Spesso viene utilizzata la ricerca tramite i dati dell’immobile, ma non è il modo corretto poiché nel tempo la numerazione delle particelle potrebbe avere subito delle variazioni. È invece opportuno procedere con la ricerca c.d. “per nome” (persona fisica/persona giuridica) partendo dall’ultimo nominativo conosciuto, verificare tutte le trascrizioni a favore (atti relativi all’acquisto del diritto) e le trascrizioni/iscrizioni contro (vendite, ipoteche, pignoramenti ecc).

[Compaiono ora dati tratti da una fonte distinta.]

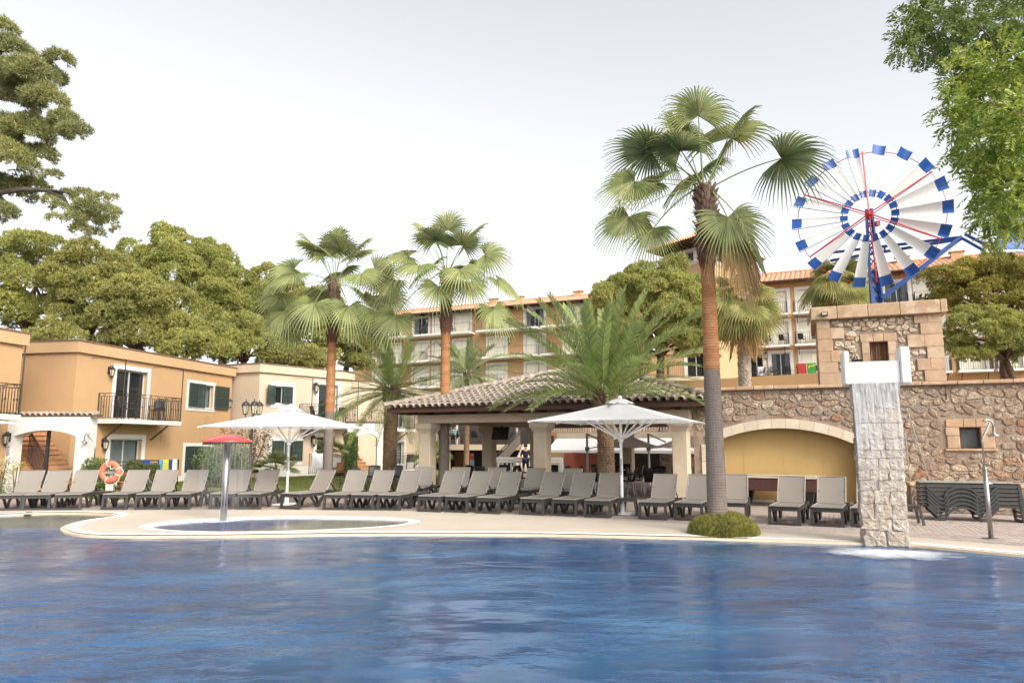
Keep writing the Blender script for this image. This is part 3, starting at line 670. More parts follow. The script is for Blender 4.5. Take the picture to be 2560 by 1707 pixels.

Per avere un quadro corretto è opportuno effettuare i controlli nell’ultimo ventennio, ricordando che le ipoteche perdono efficacia, se non rinnovate, in dieci anni.
Effettuare le visure nei vent’anni è fondamentale anche per verificare eventuali provenienze donative, che si ritengono “a rischio” per la possibilità di impugnazione, così come nel caso di eventuali successioni, ove possono esserci azioni a tutela di eventuali eredi lesi o pretermessi.
Un edificio plurifamiliare con una parte in comproprietà è “condominio”?
Il codice civile italiano non offre una definizione del termine “condominio” ma si limita ad elencare, all’articolo 1117 , i beni che lo vanno a comporre, cioè “le opere, le installazioni, i manufatti di qualunque genere, che sono oggetto di proprietà comune dei proprietari dei diversi piani o porzioni di piano di un edificio”.
Pertanto il condominio è una particolare forma di comunione nella quale coesistono parti di proprietà esclusiva e parti di proprietà comune.
Per configurare un condominio è dunque sufficiente che vi siano diversi soggetti proprietari che godono in modo esclusivo delle singole unità immobiliari e che “condividono” le parti comuni.
Ad esempio non si configura un condominio nel caso di una villetta in comproprietà tra due o più persone poiché la proprietà è unica, anche se facente capo, per quote, a più soggetti.
Nel caso del quesito si ritiene invece che la quota di proprietà intestata a un terzo (su una sola delle due unità immobiliari) sia sufficiente per configurare un “condominio” stante la pluralità dei soggetti “proprietari”.